Rame Head

From Wikipedia, the free encyclopedia

See Rame Head, Victoria for that place in Australia (named after Rame Head, Cornwall).
Rame Head
Rame Head

Rame Head is a coastal headland, southwest of the village of Rame in southeast Cornwall, United Kingdom.

The site was used for a hill fort in the Iron Age.

The headland has a prominent chapel, dedicated to St Michale, accessible by a steep footpath. The chapel was first licenced for Mass in 1397. It is probably on the site of a much earlier, Celtic, hermitage, Earl Ordulf, who was the owner of vast estates in the West Country. Earl Ordulf, who was the uncle of King Ethelred, gave Rame to Tavistock Abbey (which Ordulf had founded) in 981. It remains as an in-tact shell.

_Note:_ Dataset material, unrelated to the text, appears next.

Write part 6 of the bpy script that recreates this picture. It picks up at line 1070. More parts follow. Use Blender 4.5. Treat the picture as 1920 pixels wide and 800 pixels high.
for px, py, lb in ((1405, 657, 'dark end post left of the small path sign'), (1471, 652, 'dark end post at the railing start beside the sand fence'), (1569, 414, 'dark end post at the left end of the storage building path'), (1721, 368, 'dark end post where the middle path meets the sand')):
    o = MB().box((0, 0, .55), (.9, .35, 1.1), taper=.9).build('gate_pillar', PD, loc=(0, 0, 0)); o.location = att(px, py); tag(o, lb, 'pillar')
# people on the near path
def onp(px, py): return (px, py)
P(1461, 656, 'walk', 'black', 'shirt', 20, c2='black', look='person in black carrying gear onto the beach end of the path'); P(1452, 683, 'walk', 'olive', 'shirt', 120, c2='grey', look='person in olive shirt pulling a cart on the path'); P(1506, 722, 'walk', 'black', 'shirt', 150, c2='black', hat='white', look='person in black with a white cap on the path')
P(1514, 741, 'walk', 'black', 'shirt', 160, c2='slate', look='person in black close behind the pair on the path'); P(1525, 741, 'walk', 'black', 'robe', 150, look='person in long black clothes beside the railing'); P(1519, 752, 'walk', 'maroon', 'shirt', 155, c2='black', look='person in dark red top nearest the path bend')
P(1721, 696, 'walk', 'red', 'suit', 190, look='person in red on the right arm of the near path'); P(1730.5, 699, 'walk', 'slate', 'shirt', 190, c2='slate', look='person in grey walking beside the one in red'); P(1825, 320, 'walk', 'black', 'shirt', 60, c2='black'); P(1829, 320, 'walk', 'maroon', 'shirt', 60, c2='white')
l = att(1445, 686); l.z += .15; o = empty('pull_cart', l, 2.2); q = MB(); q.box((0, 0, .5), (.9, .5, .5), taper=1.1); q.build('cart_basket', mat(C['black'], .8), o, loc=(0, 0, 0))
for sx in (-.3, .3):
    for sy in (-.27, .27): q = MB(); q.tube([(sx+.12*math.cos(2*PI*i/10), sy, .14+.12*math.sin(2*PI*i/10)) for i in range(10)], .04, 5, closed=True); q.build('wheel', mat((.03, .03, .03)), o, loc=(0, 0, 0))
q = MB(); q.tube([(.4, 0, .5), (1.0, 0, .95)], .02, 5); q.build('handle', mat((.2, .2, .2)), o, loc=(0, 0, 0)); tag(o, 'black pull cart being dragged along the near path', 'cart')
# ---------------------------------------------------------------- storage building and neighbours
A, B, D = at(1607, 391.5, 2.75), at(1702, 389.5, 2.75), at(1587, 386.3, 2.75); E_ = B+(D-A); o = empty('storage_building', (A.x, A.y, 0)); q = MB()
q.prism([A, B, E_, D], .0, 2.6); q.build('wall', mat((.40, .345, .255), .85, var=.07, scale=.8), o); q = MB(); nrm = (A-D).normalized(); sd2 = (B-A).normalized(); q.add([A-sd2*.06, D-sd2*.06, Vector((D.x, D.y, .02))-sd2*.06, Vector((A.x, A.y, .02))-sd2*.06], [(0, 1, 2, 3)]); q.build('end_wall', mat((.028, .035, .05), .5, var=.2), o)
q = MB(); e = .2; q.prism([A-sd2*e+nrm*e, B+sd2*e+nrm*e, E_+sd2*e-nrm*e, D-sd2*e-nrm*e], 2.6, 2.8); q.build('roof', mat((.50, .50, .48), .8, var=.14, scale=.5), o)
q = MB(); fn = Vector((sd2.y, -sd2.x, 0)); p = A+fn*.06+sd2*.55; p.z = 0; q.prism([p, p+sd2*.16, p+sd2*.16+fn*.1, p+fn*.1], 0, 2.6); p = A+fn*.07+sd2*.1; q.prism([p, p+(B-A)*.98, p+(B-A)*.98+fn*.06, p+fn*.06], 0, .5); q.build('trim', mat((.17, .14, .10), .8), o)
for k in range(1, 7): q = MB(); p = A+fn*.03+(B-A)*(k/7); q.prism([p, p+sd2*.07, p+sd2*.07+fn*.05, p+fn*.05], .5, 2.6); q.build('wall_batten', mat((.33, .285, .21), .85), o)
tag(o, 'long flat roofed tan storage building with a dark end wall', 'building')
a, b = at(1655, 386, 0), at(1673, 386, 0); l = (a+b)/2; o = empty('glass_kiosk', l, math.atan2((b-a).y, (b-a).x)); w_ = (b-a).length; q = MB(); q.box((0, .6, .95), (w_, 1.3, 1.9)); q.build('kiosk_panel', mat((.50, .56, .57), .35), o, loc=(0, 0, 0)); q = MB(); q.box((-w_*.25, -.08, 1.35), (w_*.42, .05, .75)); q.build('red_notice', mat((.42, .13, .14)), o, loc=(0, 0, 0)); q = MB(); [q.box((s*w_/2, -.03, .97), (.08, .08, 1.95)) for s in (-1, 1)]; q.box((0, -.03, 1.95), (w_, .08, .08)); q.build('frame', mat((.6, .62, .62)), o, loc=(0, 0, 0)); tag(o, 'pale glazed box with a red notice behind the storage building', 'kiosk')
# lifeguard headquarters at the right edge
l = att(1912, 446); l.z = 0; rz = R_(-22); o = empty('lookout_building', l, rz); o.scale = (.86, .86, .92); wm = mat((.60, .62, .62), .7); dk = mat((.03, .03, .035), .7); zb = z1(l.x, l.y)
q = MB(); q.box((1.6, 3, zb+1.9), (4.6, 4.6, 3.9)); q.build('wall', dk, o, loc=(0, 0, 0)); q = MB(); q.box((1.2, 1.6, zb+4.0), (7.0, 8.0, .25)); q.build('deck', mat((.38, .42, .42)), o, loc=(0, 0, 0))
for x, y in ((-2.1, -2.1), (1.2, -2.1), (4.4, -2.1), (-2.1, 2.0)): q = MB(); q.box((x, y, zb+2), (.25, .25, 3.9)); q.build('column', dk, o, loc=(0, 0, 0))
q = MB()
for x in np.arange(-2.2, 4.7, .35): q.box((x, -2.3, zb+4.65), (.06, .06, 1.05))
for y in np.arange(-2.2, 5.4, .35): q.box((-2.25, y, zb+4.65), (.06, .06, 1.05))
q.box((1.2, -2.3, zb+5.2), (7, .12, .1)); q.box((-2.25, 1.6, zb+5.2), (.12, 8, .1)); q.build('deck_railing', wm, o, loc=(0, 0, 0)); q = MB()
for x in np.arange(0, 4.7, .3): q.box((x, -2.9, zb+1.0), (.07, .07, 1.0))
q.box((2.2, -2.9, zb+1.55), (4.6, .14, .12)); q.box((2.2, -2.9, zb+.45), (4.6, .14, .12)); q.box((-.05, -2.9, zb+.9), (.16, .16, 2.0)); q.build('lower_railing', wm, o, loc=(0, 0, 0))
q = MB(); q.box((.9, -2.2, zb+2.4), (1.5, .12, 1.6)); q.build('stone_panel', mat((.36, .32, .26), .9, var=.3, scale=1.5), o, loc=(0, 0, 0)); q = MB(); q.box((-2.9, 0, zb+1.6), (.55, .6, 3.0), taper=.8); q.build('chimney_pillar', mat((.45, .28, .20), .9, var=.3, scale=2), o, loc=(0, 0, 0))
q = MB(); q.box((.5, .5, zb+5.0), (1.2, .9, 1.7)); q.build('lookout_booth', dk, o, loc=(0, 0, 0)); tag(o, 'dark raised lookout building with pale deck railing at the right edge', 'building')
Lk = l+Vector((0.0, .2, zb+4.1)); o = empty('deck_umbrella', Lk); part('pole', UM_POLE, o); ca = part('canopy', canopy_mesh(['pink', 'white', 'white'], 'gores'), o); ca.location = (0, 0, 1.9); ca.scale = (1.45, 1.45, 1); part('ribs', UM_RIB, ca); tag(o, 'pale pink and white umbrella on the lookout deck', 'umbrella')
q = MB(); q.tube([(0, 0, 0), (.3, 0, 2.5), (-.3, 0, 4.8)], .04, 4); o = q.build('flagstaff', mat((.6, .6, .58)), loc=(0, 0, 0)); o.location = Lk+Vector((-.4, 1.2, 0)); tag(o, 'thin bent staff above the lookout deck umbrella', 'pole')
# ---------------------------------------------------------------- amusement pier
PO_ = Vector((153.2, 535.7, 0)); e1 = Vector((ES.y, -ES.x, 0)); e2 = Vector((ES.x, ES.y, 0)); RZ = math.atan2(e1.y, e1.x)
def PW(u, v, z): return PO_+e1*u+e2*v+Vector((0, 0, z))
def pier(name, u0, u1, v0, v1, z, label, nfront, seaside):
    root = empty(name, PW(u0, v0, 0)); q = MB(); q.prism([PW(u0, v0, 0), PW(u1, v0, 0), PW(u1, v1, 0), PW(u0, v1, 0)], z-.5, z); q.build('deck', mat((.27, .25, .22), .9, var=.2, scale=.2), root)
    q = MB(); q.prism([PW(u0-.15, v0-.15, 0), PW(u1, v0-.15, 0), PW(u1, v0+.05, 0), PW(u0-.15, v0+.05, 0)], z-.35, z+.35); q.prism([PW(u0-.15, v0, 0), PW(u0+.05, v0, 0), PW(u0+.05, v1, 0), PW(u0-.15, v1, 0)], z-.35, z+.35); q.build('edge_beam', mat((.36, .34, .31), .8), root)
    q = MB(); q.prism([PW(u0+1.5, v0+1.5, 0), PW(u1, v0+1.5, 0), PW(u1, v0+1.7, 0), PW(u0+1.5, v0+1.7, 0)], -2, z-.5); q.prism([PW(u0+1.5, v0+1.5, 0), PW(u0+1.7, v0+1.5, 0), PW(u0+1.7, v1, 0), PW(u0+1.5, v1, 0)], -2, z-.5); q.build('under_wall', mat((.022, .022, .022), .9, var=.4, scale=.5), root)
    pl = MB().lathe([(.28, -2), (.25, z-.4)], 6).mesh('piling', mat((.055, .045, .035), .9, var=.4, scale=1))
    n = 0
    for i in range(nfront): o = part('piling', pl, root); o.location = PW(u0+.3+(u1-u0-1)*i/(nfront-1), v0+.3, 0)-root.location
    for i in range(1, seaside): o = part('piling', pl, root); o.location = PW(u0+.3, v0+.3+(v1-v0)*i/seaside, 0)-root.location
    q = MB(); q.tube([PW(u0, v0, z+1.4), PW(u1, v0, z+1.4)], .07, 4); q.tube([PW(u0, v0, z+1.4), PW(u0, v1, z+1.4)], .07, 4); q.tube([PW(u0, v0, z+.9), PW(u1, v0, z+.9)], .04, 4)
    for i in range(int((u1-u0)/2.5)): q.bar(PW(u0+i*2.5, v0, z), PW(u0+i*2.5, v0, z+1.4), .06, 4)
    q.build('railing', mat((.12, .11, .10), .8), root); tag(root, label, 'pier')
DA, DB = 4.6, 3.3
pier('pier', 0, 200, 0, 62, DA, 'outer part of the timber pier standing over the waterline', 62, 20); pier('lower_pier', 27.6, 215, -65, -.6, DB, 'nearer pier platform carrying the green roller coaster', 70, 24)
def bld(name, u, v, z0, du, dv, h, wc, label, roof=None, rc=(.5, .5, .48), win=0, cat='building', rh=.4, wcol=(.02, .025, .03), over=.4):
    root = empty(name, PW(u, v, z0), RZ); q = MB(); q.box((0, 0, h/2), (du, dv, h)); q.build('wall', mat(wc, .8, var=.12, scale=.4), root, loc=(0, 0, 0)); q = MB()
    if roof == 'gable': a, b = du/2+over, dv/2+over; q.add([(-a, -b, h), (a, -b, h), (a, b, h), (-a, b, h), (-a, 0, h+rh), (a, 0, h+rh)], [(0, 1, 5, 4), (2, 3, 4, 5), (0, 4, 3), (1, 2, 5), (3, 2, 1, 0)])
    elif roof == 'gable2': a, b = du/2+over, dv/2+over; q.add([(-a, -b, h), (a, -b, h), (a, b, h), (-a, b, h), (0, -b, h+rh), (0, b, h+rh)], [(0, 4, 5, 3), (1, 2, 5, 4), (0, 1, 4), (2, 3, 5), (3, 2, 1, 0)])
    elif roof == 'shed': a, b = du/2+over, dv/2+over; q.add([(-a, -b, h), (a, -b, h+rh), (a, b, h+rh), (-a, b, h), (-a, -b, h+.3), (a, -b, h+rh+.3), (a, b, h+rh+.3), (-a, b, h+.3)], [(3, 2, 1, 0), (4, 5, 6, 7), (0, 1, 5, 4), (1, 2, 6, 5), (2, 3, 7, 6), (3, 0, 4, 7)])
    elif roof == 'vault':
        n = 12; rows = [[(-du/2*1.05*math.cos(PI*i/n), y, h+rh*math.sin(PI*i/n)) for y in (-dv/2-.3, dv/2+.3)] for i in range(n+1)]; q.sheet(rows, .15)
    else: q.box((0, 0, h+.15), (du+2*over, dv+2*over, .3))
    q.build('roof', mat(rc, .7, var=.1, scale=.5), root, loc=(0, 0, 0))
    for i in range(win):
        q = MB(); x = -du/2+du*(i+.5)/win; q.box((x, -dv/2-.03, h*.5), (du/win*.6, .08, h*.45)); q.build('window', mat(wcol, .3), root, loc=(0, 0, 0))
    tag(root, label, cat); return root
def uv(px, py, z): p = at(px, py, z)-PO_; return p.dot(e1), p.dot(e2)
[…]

Around the head, Dartmoor ponies are kept to graze. This area is also frequented by deer, sheep and cattle which can often be viewed from the sea. The headland is prominent to sailors and fishermen leaving Plymouth through Plymouth Sound. It is often the last piece of land they see leaving England, and the first they see when returning home; Rame Head thus appears in the sea shanty "Spanish Ladies."

Due its exceptionally high and panoramic vantage point, there is a volunteer National Coastwatch Institution lookout on the top of the headland (next to the car park).